- TASK INSTRUCTIONS -
Reproduce each line of the material precisely.

Items from a data source:
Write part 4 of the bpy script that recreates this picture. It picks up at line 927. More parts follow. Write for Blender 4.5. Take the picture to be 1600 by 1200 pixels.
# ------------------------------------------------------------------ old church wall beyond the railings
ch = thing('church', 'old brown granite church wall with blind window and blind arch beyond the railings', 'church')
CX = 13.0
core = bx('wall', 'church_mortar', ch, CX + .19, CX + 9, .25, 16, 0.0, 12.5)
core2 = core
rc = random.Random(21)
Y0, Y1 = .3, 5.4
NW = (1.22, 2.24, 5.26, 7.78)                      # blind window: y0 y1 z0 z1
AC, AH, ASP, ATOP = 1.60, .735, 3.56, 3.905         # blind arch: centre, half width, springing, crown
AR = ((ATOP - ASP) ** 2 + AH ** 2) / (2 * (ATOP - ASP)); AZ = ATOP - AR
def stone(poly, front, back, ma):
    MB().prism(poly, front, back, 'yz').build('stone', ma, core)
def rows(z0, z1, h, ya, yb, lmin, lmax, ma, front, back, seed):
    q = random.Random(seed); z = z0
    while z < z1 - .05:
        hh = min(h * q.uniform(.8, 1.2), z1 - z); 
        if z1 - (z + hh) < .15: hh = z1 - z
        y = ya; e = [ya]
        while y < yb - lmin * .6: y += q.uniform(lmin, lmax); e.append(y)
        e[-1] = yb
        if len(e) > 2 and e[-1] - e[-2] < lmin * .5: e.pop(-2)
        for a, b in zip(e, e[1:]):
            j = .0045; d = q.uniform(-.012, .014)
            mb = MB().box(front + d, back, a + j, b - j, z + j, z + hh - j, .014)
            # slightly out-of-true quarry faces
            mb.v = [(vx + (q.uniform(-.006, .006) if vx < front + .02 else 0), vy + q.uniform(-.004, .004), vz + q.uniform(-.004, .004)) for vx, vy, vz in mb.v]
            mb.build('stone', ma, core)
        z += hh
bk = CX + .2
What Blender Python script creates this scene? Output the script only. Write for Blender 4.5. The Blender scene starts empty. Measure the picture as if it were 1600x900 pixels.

- RESULT -
Write part 4 of the bpy script that recreates this picture. It picks up at line 927. More parts follow. Write for Blender 4.5. Take the picture to be 1600 by 1200 pixels.
# ------------------------------------------------------------------ old church wall beyond the railings
ch = thing('church', 'old brown granite church wall with blind window and blind arch beyond the railings', 'church')
CX = 13.0
core = bx('wall', 'church_mortar', ch, CX + .19, CX + 9, .25, 16, 0.0, 12.5)
core2 = core
rc = random.Random(21)
Y0, Y1 = .3, 5.4
NW = (1.22, 2.24, 5.26, 7.78)                      # blind window: y0 y1 z0 z1
AC, AH, ASP, ATOP = 1.60, .735, 3.56, 3.905         # blind arch: centre, half width, springing, crown
AR = ((ATOP - ASP) ** 2 + AH ** 2) / (2 * (ATOP - ASP)); AZ = ATOP - AR
def stone(poly, front, back, ma):
    MB().prism(poly, front, back, 'yz').build('stone', ma, core)
def rows(z0, z1, h, ya, yb, lmin, lmax, ma, front, back, seed):
    q = random.Random(seed); z = z0
    while z < z1 - .05:
        hh = min(h * q.uniform(.8, 1.2), z1 - z); 
        if z1 - (z + hh) < .15: hh = z1 - z
        y = ya; e = [ya]
        while y < yb - lmin * .6: y += q.uniform(lmin, lmax); e.append(y)
        e[-1] = yb
        if len(e) > 2 and e[-1] - e[-2] < lmin * .5: e.pop(-2)
        for a, b in zip(e, e[1:]):
            j = .0045; d = q.uniform(-.012, .014)
            mb = MB().box(front + d, back, a + j, b - j, z + j, z + hh - j, .014)
            # slightly out-of-true quarry faces
            mb.v = [(vx + (q.uniform(-.006, .006) if vx < front + .02 else 0), vy + q.uniform(-.004, .004), vz + q.uniform(-.004, .004)) for vx, vy, vz in mb.v]
            mb.build('stone', ma, core)
        z += hh
bk = CX + .2
What Blender Python script creates this scene? Output the script only. Write for Blender 4.5. The Blender scene starts empty. Measure the picture as if it were 1600x900 pixels.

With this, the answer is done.